[3D scene scripts]

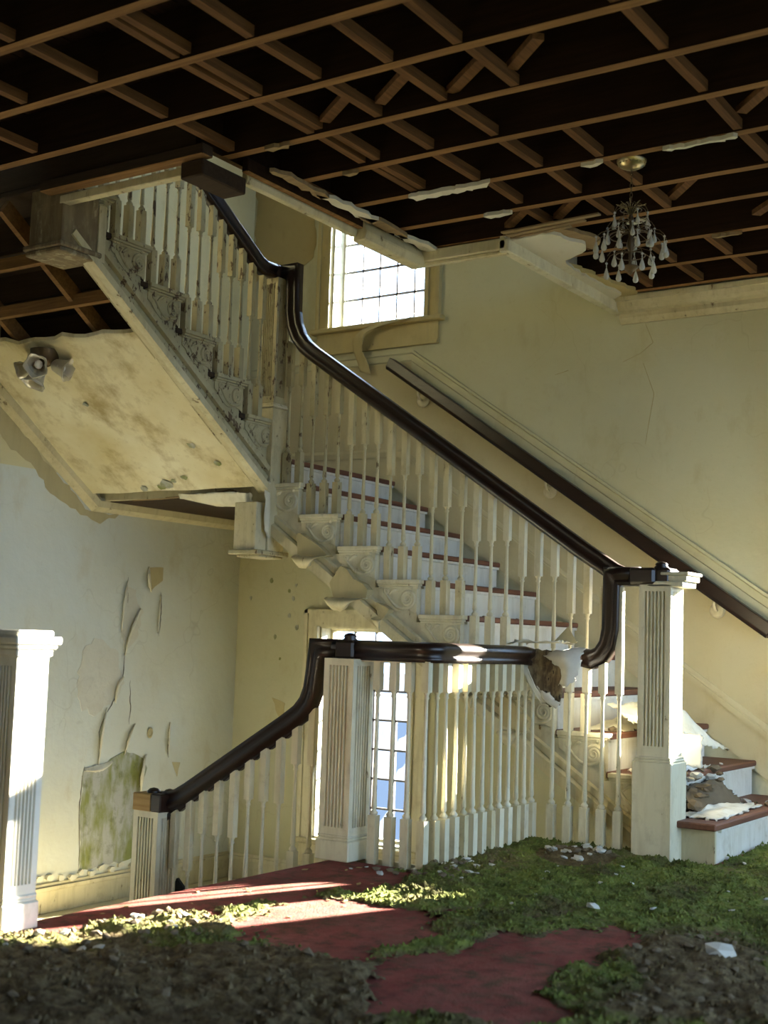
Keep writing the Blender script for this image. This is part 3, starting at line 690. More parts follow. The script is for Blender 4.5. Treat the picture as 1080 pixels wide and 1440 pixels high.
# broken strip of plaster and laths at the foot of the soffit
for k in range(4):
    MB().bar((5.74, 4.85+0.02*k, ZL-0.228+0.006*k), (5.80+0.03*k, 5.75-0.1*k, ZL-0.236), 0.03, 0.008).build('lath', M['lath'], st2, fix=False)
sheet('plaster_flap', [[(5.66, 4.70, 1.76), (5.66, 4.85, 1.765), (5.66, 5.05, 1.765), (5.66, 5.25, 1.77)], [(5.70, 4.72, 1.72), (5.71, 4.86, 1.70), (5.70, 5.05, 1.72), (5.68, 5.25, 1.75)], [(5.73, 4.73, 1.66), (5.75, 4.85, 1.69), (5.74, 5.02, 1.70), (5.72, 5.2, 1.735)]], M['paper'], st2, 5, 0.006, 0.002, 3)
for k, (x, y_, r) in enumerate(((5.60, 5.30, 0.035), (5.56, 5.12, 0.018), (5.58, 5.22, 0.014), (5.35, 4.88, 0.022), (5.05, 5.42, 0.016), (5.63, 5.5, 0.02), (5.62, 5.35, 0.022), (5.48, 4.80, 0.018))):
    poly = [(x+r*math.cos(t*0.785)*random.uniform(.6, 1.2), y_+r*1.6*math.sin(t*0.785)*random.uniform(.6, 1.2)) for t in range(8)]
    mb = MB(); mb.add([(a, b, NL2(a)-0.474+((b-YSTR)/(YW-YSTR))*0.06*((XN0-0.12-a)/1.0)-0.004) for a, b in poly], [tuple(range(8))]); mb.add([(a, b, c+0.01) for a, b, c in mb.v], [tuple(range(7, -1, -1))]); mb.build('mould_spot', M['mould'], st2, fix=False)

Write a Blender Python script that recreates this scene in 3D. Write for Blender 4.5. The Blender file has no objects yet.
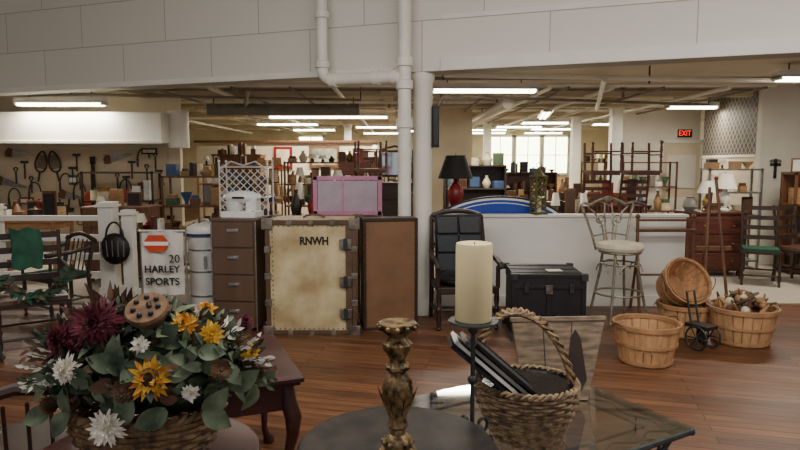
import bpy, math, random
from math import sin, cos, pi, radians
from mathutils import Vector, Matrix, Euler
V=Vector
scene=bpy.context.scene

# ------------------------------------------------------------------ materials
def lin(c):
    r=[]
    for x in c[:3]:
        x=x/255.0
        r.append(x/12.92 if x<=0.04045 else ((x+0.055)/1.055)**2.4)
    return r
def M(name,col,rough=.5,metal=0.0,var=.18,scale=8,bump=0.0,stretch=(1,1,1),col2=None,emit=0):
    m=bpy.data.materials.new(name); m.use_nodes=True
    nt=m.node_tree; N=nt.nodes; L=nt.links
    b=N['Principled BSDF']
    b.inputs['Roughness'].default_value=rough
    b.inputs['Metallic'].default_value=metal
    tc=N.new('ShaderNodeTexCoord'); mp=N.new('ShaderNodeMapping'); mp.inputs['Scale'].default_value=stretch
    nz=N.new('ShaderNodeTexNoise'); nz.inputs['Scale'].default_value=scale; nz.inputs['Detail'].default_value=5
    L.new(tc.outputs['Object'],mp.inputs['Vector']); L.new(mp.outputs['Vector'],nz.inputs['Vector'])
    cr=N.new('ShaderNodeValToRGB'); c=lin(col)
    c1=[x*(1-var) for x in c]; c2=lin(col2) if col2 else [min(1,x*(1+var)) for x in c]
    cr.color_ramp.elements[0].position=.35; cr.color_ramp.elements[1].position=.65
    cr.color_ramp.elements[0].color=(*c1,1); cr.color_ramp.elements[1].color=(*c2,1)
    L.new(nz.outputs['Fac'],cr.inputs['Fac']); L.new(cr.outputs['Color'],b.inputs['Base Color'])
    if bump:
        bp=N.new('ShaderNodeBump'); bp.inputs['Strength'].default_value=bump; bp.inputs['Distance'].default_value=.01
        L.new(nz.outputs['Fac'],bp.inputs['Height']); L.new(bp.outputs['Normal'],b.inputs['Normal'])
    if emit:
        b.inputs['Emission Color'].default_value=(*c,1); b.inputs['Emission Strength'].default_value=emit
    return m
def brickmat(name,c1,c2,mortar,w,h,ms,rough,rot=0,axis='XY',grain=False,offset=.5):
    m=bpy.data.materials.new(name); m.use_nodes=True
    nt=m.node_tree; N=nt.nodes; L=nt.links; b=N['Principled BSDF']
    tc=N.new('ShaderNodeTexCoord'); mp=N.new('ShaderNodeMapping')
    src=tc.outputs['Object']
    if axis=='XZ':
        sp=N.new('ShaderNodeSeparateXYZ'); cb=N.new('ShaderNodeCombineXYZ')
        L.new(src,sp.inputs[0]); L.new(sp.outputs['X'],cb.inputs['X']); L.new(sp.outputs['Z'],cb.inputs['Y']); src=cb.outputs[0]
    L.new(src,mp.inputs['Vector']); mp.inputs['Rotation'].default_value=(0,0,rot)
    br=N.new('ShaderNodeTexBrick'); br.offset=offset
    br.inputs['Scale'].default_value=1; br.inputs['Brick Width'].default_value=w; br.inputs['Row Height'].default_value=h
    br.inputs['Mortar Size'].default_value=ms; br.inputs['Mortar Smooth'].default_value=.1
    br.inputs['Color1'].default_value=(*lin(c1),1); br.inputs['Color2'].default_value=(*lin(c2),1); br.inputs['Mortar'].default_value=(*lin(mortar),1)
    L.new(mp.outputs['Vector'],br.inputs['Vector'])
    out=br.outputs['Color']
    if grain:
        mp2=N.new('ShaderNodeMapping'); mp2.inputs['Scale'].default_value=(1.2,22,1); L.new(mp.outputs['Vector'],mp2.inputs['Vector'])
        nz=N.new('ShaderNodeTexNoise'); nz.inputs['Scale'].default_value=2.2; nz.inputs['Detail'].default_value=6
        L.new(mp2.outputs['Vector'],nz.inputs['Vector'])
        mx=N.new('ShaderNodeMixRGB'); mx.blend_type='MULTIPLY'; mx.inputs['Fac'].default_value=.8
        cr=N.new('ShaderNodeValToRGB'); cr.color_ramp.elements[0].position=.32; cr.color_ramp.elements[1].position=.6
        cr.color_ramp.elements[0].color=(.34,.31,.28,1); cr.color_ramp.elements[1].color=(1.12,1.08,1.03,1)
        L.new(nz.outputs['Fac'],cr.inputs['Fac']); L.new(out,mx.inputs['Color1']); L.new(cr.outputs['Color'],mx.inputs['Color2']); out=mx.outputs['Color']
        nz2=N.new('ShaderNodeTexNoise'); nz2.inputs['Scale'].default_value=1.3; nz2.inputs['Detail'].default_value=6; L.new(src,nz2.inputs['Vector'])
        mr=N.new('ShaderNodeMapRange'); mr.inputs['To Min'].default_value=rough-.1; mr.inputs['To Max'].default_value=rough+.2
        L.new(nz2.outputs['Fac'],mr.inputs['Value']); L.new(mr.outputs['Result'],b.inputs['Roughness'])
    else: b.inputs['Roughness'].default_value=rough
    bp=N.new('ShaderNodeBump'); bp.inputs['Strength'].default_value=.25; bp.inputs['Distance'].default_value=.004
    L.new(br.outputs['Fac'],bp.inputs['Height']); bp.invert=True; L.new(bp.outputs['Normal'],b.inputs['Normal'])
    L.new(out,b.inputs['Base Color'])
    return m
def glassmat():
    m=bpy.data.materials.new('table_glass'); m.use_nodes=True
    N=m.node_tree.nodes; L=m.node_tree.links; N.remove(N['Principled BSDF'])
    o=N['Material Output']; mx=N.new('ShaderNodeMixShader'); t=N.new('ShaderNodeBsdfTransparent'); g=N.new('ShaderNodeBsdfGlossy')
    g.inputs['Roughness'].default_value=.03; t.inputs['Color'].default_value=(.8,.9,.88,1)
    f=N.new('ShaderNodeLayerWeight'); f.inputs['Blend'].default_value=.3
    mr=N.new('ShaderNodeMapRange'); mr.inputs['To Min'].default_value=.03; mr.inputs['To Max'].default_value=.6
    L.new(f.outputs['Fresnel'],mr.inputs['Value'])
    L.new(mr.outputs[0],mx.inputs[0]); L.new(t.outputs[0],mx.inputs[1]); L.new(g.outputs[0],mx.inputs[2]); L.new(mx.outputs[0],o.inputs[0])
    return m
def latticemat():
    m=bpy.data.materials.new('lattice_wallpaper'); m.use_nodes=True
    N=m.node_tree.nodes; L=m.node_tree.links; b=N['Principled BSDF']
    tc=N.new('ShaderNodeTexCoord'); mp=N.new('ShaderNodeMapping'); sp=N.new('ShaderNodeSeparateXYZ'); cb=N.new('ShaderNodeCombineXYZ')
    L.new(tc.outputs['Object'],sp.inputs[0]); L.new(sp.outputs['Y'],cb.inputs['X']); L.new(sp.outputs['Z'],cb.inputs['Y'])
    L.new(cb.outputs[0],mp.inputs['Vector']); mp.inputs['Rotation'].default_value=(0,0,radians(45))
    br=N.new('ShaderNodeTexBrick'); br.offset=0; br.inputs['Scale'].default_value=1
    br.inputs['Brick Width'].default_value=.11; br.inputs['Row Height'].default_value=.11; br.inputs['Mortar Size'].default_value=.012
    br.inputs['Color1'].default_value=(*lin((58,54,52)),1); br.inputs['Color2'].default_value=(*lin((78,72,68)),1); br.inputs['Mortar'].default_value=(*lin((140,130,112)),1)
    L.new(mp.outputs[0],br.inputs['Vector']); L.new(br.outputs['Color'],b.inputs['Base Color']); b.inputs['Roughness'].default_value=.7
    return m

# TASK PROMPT
Write down every line from the opening of the listing to the line with "scene=bpy.context.scene", both included, and nothing else; the pictures are omitted.

# TASK ANSWER
Keep writing the Blender script for this image. This is part 3, starting at line 690. More parts follow. The script is for Blender 4.5. Treat the picture as 1080 pixels wide and 1440 pixels high.
# broken strip of plaster and laths at the foot of the soffit
for k in range(4):
    MB().bar((5.74, 4.85+0.02*k, ZL-0.228+0.006*k), (5.80+0.03*k, 5.75-0.1*k, ZL-0.236), 0.03, 0.008).build('lath', M['lath'], st2, fix=False)
sheet('plaster_flap', [[(5.66, 4.70, 1.76), (5.66, 4.85, 1.765), (5.66, 5.05, 1.765), (5.66, 5.25, 1.77)], [(5.70, 4.72, 1.72), (5.71, 4.86, 1.70), (5.70, 5.05, 1.72), (5.68, 5.25, 1.75)], [(5.73, 4.73, 1.66), (5.75, 4.85, 1.69), (5.74, 5.02, 1.70), (5.72, 5.2, 1.735)]], M['paper'], st2, 5, 0.006, 0.002, 3)
for k, (x, y_, r) in enumerate(((5.60, 5.30, 0.035), (5.56, 5.12, 0.018), (5.58, 5.22, 0.014), (5.35, 4.88, 0.022), (5.05, 5.42, 0.016), (5.63, 5.5, 0.02), (5.62, 5.35, 0.022), (5.48, 4.80, 0.018))):
    poly = [(x+r*math.cos(t*0.785)*random.uniform(.6, 1.2), y_+r*1.6*math.sin(t*0.785)*random.uniform(.6, 1.2)) for t in range(8)]
    mb = MB(); mb.add([(a, b, NL2(a)-0.474+((b-YSTR)/(YW-YSTR))*0.06*((XN0-0.12-a)/1.0)-0.004) for a, b in poly], [tuple(range(8))]); mb.add([(a, b, c+0.01) for a, b, c in mb.v], [tuple(range(7, -1, -1))]); mb.build('mould_spot', M['mould'], st2, fix=False)

Write a Blender Python script that recreates this scene in 3D. Write for Blender 4.5. The Blender file has no objects yet.
import bpy, math, random
from math import sin, cos, pi, radians
from mathutils import Vector, Matrix, Euler
V=Vector
scene=bpy.context.scene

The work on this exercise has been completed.